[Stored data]

-*-*-

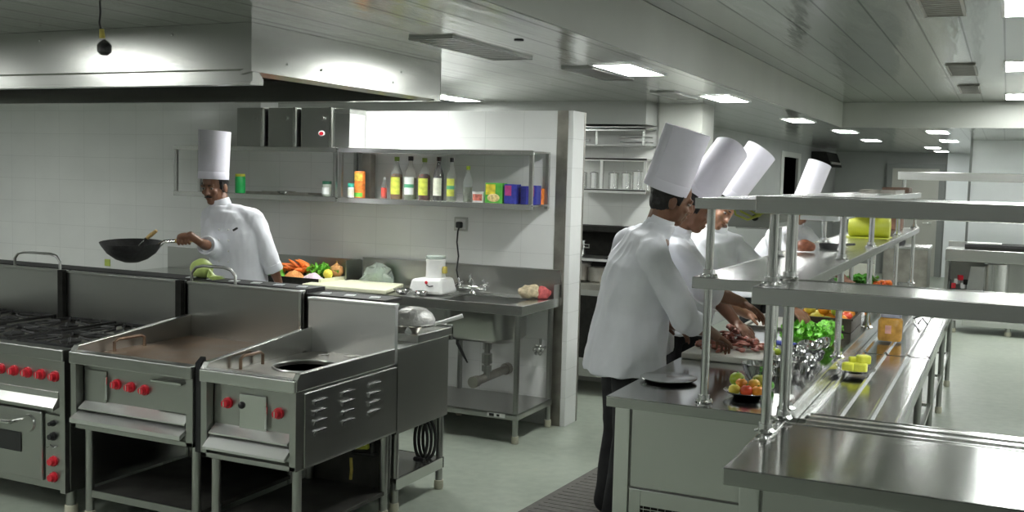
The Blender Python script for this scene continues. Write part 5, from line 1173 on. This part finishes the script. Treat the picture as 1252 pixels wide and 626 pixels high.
for k in range(5): MB().cbox((-.52+.035*k,13.6+.04*(k%2),.55+.05*(k%3)),(.05,.05,.06),Matrix.Rotation(k,3,'Z')).build('packet',(redk,white,redk,white,dark)[k],t,smooth=False)
tag(MB().hexa([(-.38,13.46,.465),(-.20,13.46,.465),(-.20,13.52,.465),(-.38,13.52,.465),(-.34,13.47,.80),(-.17,13.47,.80),(-.17,13.50,.80),(-.34,13.50,.80)]).build('carton_sheet',steelB,loc=(-.28,13.5,.465)),'grey sheet panel leaning in the opening under the far counter','sheet')
t=thing('wall_unit','dark box unit mounted high on the left corridor wall','box',(-3.0,20,2.2))
MB().hexa([(-3.09,18.6,2.02),(-2.75,18.6,2.02),(-2.75,19.9,2.02),(-3.09,19.9,2.02),(-3.09,18.6,2.27),(-2.85,18.6,2.27),(-2.85,19.9,2.27),(-3.09,19.9,2.27)]).build('casing',dark,t,smooth=False,bevel=.01)
MB().box(-2.78,-2.76,18.7,19.8,2.06,2.1).build('louvre',stainS,t,smooth=False)
# ================================================================== WORLD, CAMERA
w=bpy.data.worlds.new('World'); SC.world=w; w.use_nodes=True
w.node_tree.nodes['Background'].inputs['Color'].default_value=(.8,.85,.8,1); w.node_tree.nodes['Background'].inputs['Strength'].default_value=.05
cam=bpy.data.cameras.new('camera'); co=bpy.data.objects.new('camera',cam); COL.objects.link(co); SC.camera=co
yaw,pitch,roll=-.43953,-.07829,.02587
fwd=Vector((math.sin(yaw)*math.cos(pitch),math.cos(yaw)*math.cos(pitch),math.sin(pitch)))
right=Vector((math.cos(yaw),-math.sin(yaw),0)); up=right.cross(fwd)
r=right*math.cos(roll)+up*math.sin(roll); u=-right*math.sin(roll)+up*math.cos(roll)
mw=Matrix((( r.x,u.x,-fwd.x,0),(r.y,u.y,-fwd.y,0),(r.z,u.z,-fwd.z,1.75),(0,0,0,1)))
co.matrix_world=mw
cam.sensor_width=36; cam.lens=36*1279.6/1252; cam.clip_start=.05; cam.clip_end=100
vs=SC.view_settings; SC.display_settings.display_device='sRGB'
vs.view_transform='Standard'; vs.look='None'; vs.exposure=.62; vs.gamma=1; vs.use_curve_mapping=False
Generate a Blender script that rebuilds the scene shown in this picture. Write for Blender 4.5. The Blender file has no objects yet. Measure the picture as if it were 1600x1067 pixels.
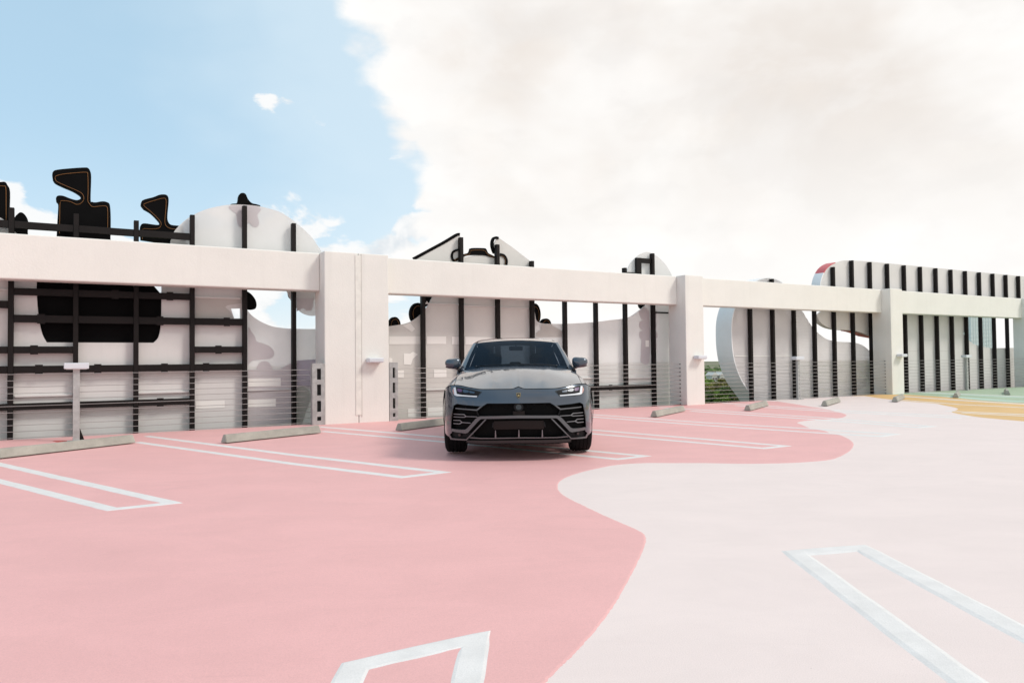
import bpy, bmesh, math, random
import numpy as np
from mathutils import Vector, Matrix
from mathutils.geometry import tessellate_polygon
random.seed(7); np.random.seed(7)
C = bpy.context.scene.collection
R = math.radians

# ------------------------------------------------------------ camera, sky, sun, exposure
F_PX, PITCH, ROLL, EYE = 1166.0, 2.64e-2, 1.08e-2, 1.25
sc = bpy.context.scene
cam = bpy.data.cameras.new('camera'); cam_o = bpy.data.objects.new('camera', cam); C.objects.link(cam_o)
cam.sensor_width = 36.0; cam.lens = 36.0*F_PX/1600.0; cam.clip_start = .05; cam.clip_end = 20000
cam_o.location = (0, 0, EYE)
cam_o.matrix_world = Matrix.Translation((0,0,EYE)) @ Matrix.Rotation(R(90)+PITCH, 4, 'X') @ Matrix.Rotation(-ROLL, 4, 'Z')
sc.camera = cam_o
SUN_AZ, SUN_EL = R(106), R(46)            # azimuth measured clockwise from +Y
wd = bpy.data.worlds.new('World'); sc.world = wd; wd.use_nodes = True
SUN_STRENGTH, SUN_ANGLE, SKY_STRENGTH, EXPOSURE = 1.7, R(14), .1, .24
sun = bpy.data.lights.new('sun', 'SUN'); sun_o = bpy.data.objects.new('sun', sun); C.objects.link(sun_o)
sun.energy = SUN_STRENGTH; sun.angle = SUN_ANGLE; sun.color = (1, .95, .88)
sd = Vector((math.sin(SUN_AZ)*math.cos(SUN_EL), math.cos(SUN_AZ)*math.cos(SUN_EL), math.sin(SUN_EL)))
sun_o.rotation_euler = sd.to_track_quat('Z', 'Y').to_euler(); sun_o.location = (20, 5, 30)
sc.view_settings.view_transform = 'Standard'; sc.view_settings.look = 'None'
sc.view_settings.exposure = EXPOSURE; sc.view_settings.gamma = 1; sc.view_settings.use_curve_mapping = False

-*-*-

▸ WORK TO COMPLETE
Quote everything in the listing above exactly; pictures are the only thing to omit.

▸ ANSWER TO THIS PROBLEM
The Blender Python script for this scene continues. Write part 5, from line 1173 on. This part finishes the script. Treat the picture as 1252 pixels wide and 626 pixels high.
for k in range(5): MB().cbox((-.52+.035*k,13.6+.04*(k%2),.55+.05*(k%3)),(.05,.05,.06),Matrix.Rotation(k,3,'Z')).build('packet',(redk,white,redk,white,dark)[k],t,smooth=False)
tag(MB().hexa([(-.38,13.46,.465),(-.20,13.46,.465),(-.20,13.52,.465),(-.38,13.52,.465),(-.34,13.47,.80),(-.17,13.47,.80),(-.17,13.50,.80),(-.34,13.50,.80)]).build('carton_sheet',steelB,loc=(-.28,13.5,.465)),'grey sheet panel leaning in the opening under the far counter','sheet')
t=thing('wall_unit','dark box unit mounted high on the left corridor wall','box',(-3.0,20,2.2))
MB().hexa([(-3.09,18.6,2.02),(-2.75,18.6,2.02),(-2.75,19.9,2.02),(-3.09,19.9,2.02),(-3.09,18.6,2.27),(-2.85,18.6,2.27),(-2.85,19.9,2.27),(-3.09,19.9,2.27)]).build('casing',dark,t,smooth=False,bevel=.01)
MB().box(-2.78,-2.76,18.7,19.8,2.06,2.1).build('louvre',stainS,t,smooth=False)
# ================================================================== WORLD, CAMERA
w=bpy.data.worlds.new('World'); SC.world=w; w.use_nodes=True
w.node_tree.nodes['Background'].inputs['Color'].default_value=(.8,.85,.8,1); w.node_tree.nodes['Background'].inputs['Strength'].default_value=.05
cam=bpy.data.cameras.new('camera'); co=bpy.data.objects.new('camera',cam); COL.objects.link(co); SC.camera=co
yaw,pitch,roll=-.43953,-.07829,.02587
fwd=Vector((math.sin(yaw)*math.cos(pitch),math.cos(yaw)*math.cos(pitch),math.sin(pitch)))
right=Vector((math.cos(yaw),-math.sin(yaw),0)); up=right.cross(fwd)
r=right*math.cos(roll)+up*math.sin(roll); u=-right*math.sin(roll)+up*math.cos(roll)
mw=Matrix((( r.x,u.x,-fwd.x,0),(r.y,u.y,-fwd.y,0),(r.z,u.z,-fwd.z,1.75),(0,0,0,1)))
co.matrix_world=mw
cam.sensor_width=36; cam.lens=36*1279.6/1252; cam.clip_start=.05; cam.clip_end=100
vs=SC.view_settings; SC.display_settings.display_device='sRGB'
vs.view_transform='Standard'; vs.look='None'; vs.exposure=.62; vs.gamma=1; vs.use_curve_mapping=False
Generate a Blender script that rebuilds the scene shown in this picture. Write for Blender 4.5. The Blender file has no objects yet. Measure the picture as if it were 1600x1067 pixels.
import bpy, bmesh, math, random
import numpy as np
from mathutils import Vector, Matrix
from mathutils.geometry import tessellate_polygon
random.seed(7); np.random.seed(7)
C = bpy.context.scene.collection
R = math.radians

# ------------------------------------------------------------ camera, sky, sun, exposure
F_PX, PITCH, ROLL, EYE = 1166.0, 2.64e-2, 1.08e-2, 1.25
sc = bpy.context.scene
cam = bpy.data.cameras.new('camera'); cam_o = bpy.data.objects.new('camera', cam); C.objects.link(cam_o)
cam.sensor_width = 36.0; cam.lens = 36.0*F_PX/1600.0; cam.clip_start = .05; cam.clip_end = 20000
cam_o.location = (0, 0, EYE)
cam_o.matrix_world = Matrix.Translation((0,0,EYE)) @ Matrix.Rotation(R(90)+PITCH, 4, 'X') @ Matrix.Rotation(-ROLL, 4, 'Z')
sc.camera = cam_o
SUN_AZ, SUN_EL = R(106), R(46)            # azimuth measured clockwise from +Y
wd = bpy.data.worlds.new('World'); sc.world = wd; wd.use_nodes = True
SUN_STRENGTH, SUN_ANGLE, SKY_STRENGTH, EXPOSURE = 1.7, R(14), .1, .24
sun = bpy.data.lights.new('sun', 'SUN'); sun_o = bpy.data.objects.new('sun', sun); C.objects.link(sun_o)
sun.energy = SUN_STRENGTH; sun.angle = SUN_ANGLE; sun.color = (1, .95, .88)
sd = Vector((math.sin(SUN_AZ)*math.cos(SUN_EL), math.cos(SUN_AZ)*math.cos(SUN_EL), math.sin(SUN_EL)))
sun_o.rotation_euler = sd.to_track_quat('Z', 'Y').to_euler(); sun_o.location = (20, 5, 30)
sc.view_settings.view_transform = 'Standard'; sc.view_settings.look = 'None'
sc.view_settings.exposure = EXPOSURE; sc.view_settings.gamma = 1; sc.view_settings.use_curve_mapping = False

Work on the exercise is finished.